Mayoral Candidate: Maya Wiley

Mayoral+Candidate%3A+Maya+Wiley

Alex Nagin

The New York City Democratic Mayoral Primary has developed into a race strikingly similar to the 2020 Presidential primary, characterized by a sea of candidates, most of whom are proving to be less than ideal. When asked to estimate the average price of a property in Brooklyn during a New York Times interview, former Obama Administration official Shaun Donovan and Citigroup executive Ray McGuire missed the mark. Donovan guessed the price to be $100,000 dollars, while McGuire guessed a mere “$80 to $90,000.” The answer: $900,000. Even a guess relatively close to the $900,000 mark from these two candidates could prove their understanding of how absurdly expensive it is to live in New York City. However, Donovan and McGuire’s estimations show their general ineptitude in regards to one of the most prominent struggles hard working New Yorkers face: affordable housing. 

If the next mayor of New York City is to be successful, they must be prepared to lead the city with a bold, progressive vision that stems from a deep understanding of not only housing inequities, but also the climate crisis, public education, and police reform. Only one candidate, though widely overlooked, meets these criteria: Maya Wiley. 

Maya Wiley, former Counsel to Mayor Bill De Blasio and Civil Rights Attorney, is the progressive that New York City desperately needs. Take for example her stance on the necessity of reforming the New York Police Department (NYPD). The Citizens Budget Commission reported that for the 2020 fiscal year $11 billion dollars were allocated to the NYPD from the city’s budget. Compare this to the 2015 budget: a mere $4.7 billion. There is an irrationality to this kind of increase. This is where Mayor Wiley would act as a true agent of change and introduce a measure of rationality. Wiley avoids blanket political statements such as “defund the police,” understanding that such positions lack nuance and only cement existing divisions. Rather, Wiley works through aspects of funding, suggesting moving funding to social servicing agencies that can address mental health and other issues that should not be left to law enforcement. Nor does Wiley demonize all police, which, in reality, does not resonate with the vast majority of New Yorkers.   

This approach echoes the one taken by President Obama. When asked about the “defund the police” slogan, the former President explained that “You los[e] a big audience the minute you say it, which makes it a lot less likely that you’re actually going to get the changes you want done.” And that is Wiley’s aim: to get things done. 

Another way in which Wiley plays it smart while pushing forward a progressive agenda is her stance on education. She does not seek to tear down existing schools or place blame on administrators, parents or teachers; rather, Wiley aims to acknowledge, restore, and support. In this regard, Wiley brands her stance on public school curricula as “an education in line with the ‘5Rs of Real Integration’ framework developed by the students of Integrate NYC: Race and enrollment, Resource allocation, Real relationships, Representative staff and faculty, and Restorative justice.” This type of education would not be a mere condemnation of traditional education, but a recognition of inequities in resources and opportunities.  

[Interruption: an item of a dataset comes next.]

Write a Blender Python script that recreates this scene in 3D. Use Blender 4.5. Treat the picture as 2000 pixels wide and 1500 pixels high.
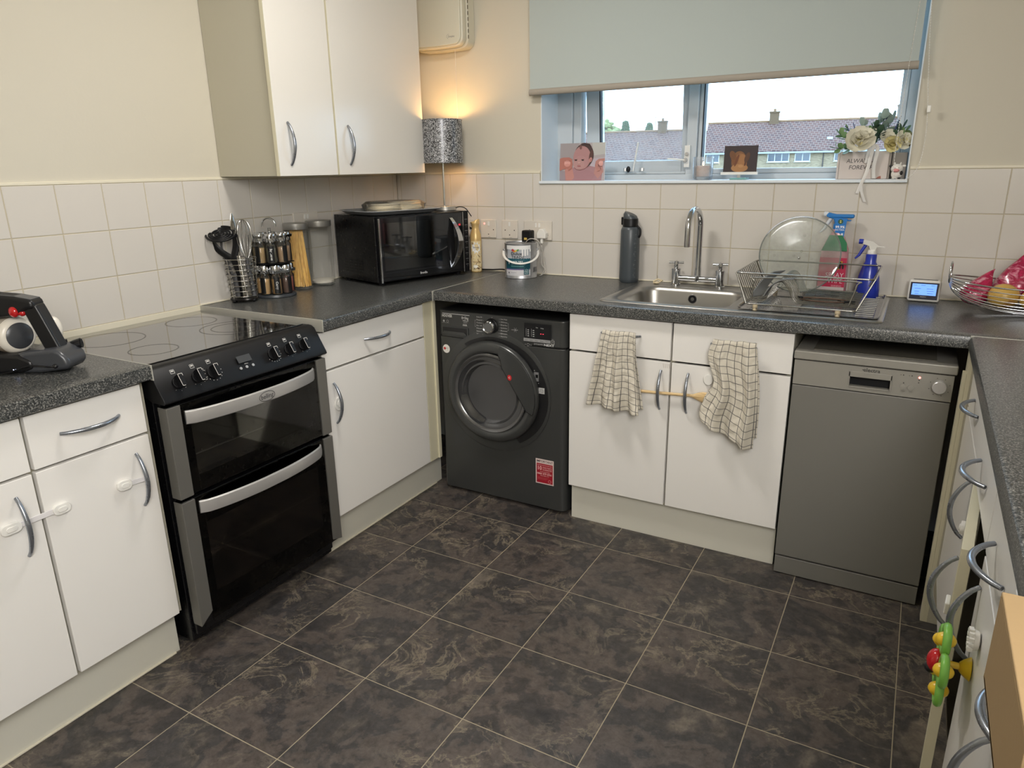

If we are to take anything away from Wiley’s candidacy, let it be this: branding matters.  For my fellow progressives, we must do more than simply call out inequities. We need to derive and support solutions that bring as many as our fellow citizens into the fold as possible. We need to be more than slogans. Maya Wiley is the only candidate with a deep understanding of this critical value and should be the next Mayor of New York City. Vote Wiley. June 22nd.